Speaking just over a month out from Anzac Day, when tens of thousands of Australians and New Zealanders are expected to converge on Anzac Cove to pay their respects to both the Allied and the Turkish dead, he said: "Your grandparents came here... and they returned in caskets. Have no doubt we will send you back like your grandfathers".
The remark was as inaccurate as it was inflammatory. The only Australian body repatriated from the Gallipoli campaign was that of Major General Sir William Throsby Bridges, the first commandant of Duntroon and the commander of the AIF contingent.
The vast majority of the Anzac dead were buried on the peninsula where they remain.
That was clearly recognised in a famous quote of unknown origin often attributed to Ataturk.

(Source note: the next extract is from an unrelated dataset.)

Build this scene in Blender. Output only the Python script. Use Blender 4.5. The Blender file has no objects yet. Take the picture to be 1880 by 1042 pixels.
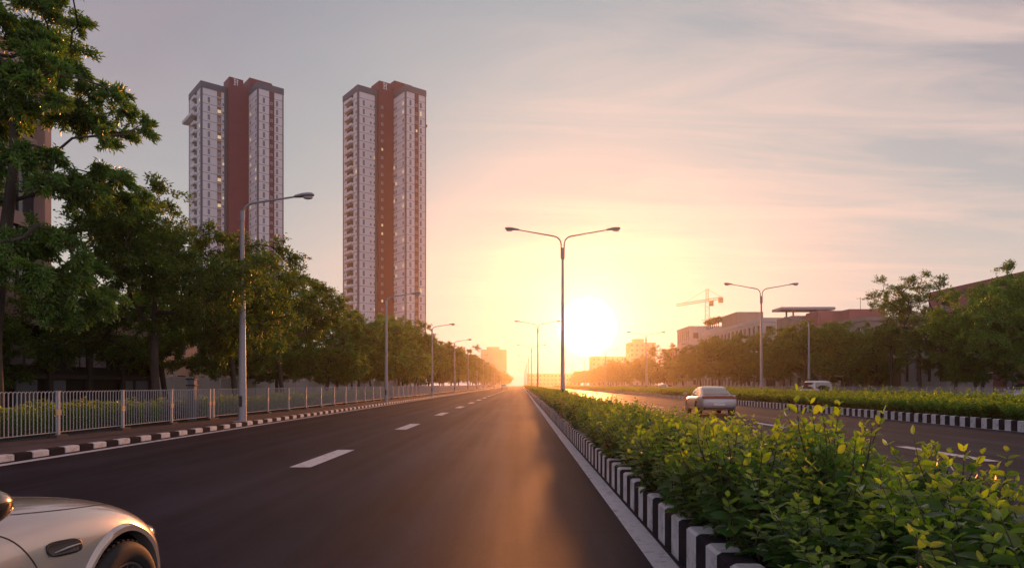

"Those heroes that shed their blood and lost their lives [are] now lying in the soil of a friendly country. Therefore rest in peace. There is no difference between the Johnnies and Mehmets to us where they lay side by side here in this country of ours... your sons are now lying in our bosom and are in peace."
While these words may, or may not, have been penned by Ataturk himself, they did set the tone for warm and friendly relations between Australia and Turkey for almost a century.
It is, as Prime Minister Scott Morrison told the Turkish ambassador on Wednesday, offensive and reckless for Erdogan to risk trashing this relationship.
If, as many believe, Gallipoli was where a truly united Australia was born, the same is true for modern Turkey. President Erdogan is disrespecting a heritage that is sacred to both our peoples.
We can only hope the Anzac commemoration to be held a little over a month from now is not threatened as a consequence.